ANZV – "KUR" (2025)

A Second Chapter Written in Fire and Forgotten Tongues

In the ever-growing landscape of Portuguese extreme music, where sincerity and savagery walk side by side, few names have risen as ominously, and as elegantly, as ANZV. With their second full-length record, "KUR", the band offers not merely a continuation of their artistic path, but a deepening, a reckoning, an excavation of something older, darker, and wiser than modern Metal dares to be.

From the first moment, "KUR" feels heavy not only in sound, but in purpose. It is clear that ANZV is engaged in an act of evocation. The title itself, a reference to the lion-headed eagle of Sumerian-Akkadian mythology, sets the tone: this is myth made flesh, ritual made music, and Black Metal made sacred again. In an era where extreme Metal is often consumed by production tricks or genre-pure obsessions, "KUR" rejects such conveniences. It is not interested in genre debates. It is Black Metal in its most elemental form, a tool for transcendence and transformation. 

Yet ANZV’s sound is not frozen in the second wave’s shadow. Instead, it embraces dissonance and space. The guitar work spirals and constricts like serpents around ancient pillars, with tones that evoke desert storms rather than frozen tundras. The percussion, martial, deliberate, and forceful, grounds the chaos in ritual rhythm. There is a sacred geometry to these structures, even at their most violent. Vocals are delivered not as screams, but as declarations, proclamations that carry the weight of distant epochs and vanished gods. Whether intoning in forgotten tongues or crying out with guttural authority, the voice becomes another instrument of invocation. 

One cannot speak of "KUR" without addressing its profound conceptual undercurrent. This is music that looks backward to look beyond, plumbing the myths of Mesopotamia not for aesthetic dressing, but for spiritual material. The album draws from ancient beliefs, particularly surrounding “KUR”, a hybrid deity of storm and judgment, to build its sonic temple.

This is not "occult" Metal in the shallow, pseudo-satanic sense. This is esoteric art: steeped in the mystical but stripped of theatrical posturing. ANZV walks the line between reverence and rebellion, using ancient symbols to strike at contemporary alienation. It is intellectual without being detached. It is emotional without being indulgent. 

That a band like ANZV comes from the Portuguese scene is no surprise to those paying attention. Over the past decade, Portugal has become a crucible for some of the most adventurous, inward-looking, and spiritually intense extreme Metal in Europe, from the raw meditations of Black Cilice to the ritualistic density of The Ominous Circle.

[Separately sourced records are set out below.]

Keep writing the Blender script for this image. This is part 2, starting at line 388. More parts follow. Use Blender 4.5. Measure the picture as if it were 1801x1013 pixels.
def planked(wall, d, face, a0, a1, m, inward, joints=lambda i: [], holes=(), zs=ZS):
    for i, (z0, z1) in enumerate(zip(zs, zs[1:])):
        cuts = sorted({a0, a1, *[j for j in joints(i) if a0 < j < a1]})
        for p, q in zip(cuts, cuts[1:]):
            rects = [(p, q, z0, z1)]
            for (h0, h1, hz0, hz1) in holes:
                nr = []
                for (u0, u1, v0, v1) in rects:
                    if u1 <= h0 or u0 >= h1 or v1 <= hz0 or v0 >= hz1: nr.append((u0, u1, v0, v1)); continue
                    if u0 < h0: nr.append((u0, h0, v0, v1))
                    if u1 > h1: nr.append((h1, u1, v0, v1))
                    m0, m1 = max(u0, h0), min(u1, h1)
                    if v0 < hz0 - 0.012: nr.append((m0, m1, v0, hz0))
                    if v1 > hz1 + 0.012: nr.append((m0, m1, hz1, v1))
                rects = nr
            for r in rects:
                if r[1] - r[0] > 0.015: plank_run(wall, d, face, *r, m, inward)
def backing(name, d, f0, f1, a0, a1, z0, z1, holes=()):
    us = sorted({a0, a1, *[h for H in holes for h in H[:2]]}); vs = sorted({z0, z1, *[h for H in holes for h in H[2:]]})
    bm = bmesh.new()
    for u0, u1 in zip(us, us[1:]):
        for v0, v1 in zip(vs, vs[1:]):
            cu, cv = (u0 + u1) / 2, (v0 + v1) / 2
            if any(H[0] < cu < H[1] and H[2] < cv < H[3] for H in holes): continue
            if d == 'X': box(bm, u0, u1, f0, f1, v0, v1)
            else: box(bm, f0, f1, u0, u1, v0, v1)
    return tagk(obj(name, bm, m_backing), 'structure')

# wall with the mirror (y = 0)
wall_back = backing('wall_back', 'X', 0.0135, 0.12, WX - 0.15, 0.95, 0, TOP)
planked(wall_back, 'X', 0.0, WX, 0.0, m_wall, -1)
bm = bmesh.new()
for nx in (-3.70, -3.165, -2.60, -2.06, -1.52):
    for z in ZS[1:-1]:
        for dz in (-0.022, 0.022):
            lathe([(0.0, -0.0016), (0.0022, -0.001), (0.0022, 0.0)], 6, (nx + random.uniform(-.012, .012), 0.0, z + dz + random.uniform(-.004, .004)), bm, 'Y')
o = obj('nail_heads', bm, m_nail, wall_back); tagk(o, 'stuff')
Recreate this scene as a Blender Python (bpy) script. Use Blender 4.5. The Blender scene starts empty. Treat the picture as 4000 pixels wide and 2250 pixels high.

But ANZV carves their own path. Their music is more sculptural than chaotic. Where others tear down, they build, with sound, with silence, with stories pulled from the dust of empires. "KUR" belongs not only to the present underground, but to a wider lineage of dark, visionary art.

"KUR" is not a casual listen. It is demanding, rich, and at times overwhelming. But it rewards those who approach it with openness and attention. In its fury lies purpose. In its mythology lies relevance. And in its sound lies the breath of something vast, ancient, and unnameable. With this record, ANZV doesn’t just release an album, they offer a portal. Step through.